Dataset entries
----------------

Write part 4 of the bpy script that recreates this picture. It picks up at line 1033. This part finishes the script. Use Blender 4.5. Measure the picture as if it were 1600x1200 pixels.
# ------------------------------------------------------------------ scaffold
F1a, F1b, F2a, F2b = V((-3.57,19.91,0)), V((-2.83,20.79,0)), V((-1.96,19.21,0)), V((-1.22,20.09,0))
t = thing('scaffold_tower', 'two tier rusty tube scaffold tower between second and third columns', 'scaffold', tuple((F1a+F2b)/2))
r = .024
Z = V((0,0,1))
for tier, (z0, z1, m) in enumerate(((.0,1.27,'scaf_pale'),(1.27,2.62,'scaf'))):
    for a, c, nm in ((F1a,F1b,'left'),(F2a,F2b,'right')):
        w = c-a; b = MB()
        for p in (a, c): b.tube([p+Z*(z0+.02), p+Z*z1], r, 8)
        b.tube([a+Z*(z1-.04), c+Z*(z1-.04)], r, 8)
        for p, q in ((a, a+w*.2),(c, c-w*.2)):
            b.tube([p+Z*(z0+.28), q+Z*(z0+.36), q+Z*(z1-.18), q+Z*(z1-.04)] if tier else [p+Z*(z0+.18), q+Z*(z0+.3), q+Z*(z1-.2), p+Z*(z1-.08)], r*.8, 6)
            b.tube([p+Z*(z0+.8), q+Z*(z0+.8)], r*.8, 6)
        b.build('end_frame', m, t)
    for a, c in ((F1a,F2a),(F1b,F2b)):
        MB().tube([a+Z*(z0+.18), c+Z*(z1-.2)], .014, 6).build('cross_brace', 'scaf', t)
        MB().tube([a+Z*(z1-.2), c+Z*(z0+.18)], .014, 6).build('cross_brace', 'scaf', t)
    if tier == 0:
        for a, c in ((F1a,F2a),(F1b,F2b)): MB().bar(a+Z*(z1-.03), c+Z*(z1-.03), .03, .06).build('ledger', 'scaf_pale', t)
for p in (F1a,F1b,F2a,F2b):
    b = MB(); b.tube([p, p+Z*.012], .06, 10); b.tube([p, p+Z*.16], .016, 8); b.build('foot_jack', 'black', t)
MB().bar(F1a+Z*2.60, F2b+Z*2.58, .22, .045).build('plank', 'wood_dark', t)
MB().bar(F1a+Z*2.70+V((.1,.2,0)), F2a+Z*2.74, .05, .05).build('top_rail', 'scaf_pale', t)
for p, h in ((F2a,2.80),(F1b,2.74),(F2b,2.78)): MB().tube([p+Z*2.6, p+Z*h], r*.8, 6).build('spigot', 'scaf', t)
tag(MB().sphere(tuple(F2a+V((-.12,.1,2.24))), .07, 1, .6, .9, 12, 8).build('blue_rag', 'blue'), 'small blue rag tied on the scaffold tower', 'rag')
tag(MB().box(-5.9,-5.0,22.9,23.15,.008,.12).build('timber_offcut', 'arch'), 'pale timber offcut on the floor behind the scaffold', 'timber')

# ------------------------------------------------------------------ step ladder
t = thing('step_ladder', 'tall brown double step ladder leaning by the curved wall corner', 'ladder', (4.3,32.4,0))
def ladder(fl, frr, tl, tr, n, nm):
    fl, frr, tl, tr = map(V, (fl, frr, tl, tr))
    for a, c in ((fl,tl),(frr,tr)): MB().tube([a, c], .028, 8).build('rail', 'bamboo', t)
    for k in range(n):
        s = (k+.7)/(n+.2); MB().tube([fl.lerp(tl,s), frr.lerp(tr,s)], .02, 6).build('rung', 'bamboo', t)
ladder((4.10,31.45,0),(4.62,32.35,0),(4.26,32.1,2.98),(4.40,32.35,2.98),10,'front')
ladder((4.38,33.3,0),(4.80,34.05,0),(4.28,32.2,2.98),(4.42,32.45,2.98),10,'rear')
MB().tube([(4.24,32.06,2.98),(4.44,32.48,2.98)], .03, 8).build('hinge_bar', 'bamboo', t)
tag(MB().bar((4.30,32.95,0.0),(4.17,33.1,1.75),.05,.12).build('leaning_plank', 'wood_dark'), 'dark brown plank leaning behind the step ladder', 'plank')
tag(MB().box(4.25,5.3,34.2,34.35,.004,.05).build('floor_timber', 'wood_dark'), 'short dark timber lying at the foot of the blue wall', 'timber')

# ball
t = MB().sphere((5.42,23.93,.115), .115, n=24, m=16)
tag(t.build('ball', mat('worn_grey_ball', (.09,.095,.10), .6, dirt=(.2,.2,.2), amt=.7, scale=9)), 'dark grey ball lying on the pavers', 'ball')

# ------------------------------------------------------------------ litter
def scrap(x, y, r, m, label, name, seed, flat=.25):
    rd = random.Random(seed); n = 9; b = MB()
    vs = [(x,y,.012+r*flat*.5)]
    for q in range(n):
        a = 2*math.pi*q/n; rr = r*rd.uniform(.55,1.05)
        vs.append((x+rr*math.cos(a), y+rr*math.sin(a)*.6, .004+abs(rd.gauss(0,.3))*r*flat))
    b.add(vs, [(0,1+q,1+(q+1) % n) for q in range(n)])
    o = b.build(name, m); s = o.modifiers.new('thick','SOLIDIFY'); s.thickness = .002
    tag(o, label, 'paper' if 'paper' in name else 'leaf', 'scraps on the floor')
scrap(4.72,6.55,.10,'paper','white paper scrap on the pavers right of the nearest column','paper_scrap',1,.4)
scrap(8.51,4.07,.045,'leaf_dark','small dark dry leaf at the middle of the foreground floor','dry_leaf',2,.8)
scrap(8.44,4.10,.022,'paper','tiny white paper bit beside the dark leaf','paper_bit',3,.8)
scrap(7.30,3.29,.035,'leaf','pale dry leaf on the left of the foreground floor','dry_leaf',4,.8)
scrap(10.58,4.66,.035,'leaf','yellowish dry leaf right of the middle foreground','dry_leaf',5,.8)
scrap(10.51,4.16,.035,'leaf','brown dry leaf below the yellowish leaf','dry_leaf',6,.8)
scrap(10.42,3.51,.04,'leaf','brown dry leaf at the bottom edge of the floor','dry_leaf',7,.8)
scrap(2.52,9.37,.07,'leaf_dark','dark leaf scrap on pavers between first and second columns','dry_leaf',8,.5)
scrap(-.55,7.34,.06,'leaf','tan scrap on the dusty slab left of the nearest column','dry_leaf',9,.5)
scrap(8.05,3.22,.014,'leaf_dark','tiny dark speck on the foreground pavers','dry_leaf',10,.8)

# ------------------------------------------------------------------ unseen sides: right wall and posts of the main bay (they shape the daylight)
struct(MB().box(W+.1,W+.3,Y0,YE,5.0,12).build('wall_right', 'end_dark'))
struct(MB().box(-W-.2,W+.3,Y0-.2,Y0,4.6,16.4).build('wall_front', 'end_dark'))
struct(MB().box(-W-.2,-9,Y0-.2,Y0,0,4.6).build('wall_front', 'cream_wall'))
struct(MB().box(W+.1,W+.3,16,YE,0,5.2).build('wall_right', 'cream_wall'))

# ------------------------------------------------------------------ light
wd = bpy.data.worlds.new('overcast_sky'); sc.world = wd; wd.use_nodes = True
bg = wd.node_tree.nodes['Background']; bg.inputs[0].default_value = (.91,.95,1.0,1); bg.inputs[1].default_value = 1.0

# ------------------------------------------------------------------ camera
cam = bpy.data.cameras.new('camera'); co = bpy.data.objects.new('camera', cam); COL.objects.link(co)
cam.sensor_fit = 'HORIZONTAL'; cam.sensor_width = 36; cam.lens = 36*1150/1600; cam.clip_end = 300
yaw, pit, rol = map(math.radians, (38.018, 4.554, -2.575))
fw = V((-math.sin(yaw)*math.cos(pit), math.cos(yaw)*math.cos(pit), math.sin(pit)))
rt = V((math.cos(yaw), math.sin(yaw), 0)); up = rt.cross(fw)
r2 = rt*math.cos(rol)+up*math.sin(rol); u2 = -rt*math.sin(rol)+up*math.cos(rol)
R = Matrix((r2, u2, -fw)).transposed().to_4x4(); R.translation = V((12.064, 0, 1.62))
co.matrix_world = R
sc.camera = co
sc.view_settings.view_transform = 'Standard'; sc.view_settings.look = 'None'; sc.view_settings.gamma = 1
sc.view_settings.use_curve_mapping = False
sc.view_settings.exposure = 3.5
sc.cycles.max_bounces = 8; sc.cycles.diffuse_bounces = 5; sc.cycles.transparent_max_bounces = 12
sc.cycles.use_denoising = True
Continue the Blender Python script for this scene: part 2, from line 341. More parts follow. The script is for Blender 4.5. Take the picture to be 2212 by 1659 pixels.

----------------

» **Task to complete**
How many lines in the records above hold the word "Blender"? Give only the number.

» **Result of the task**
2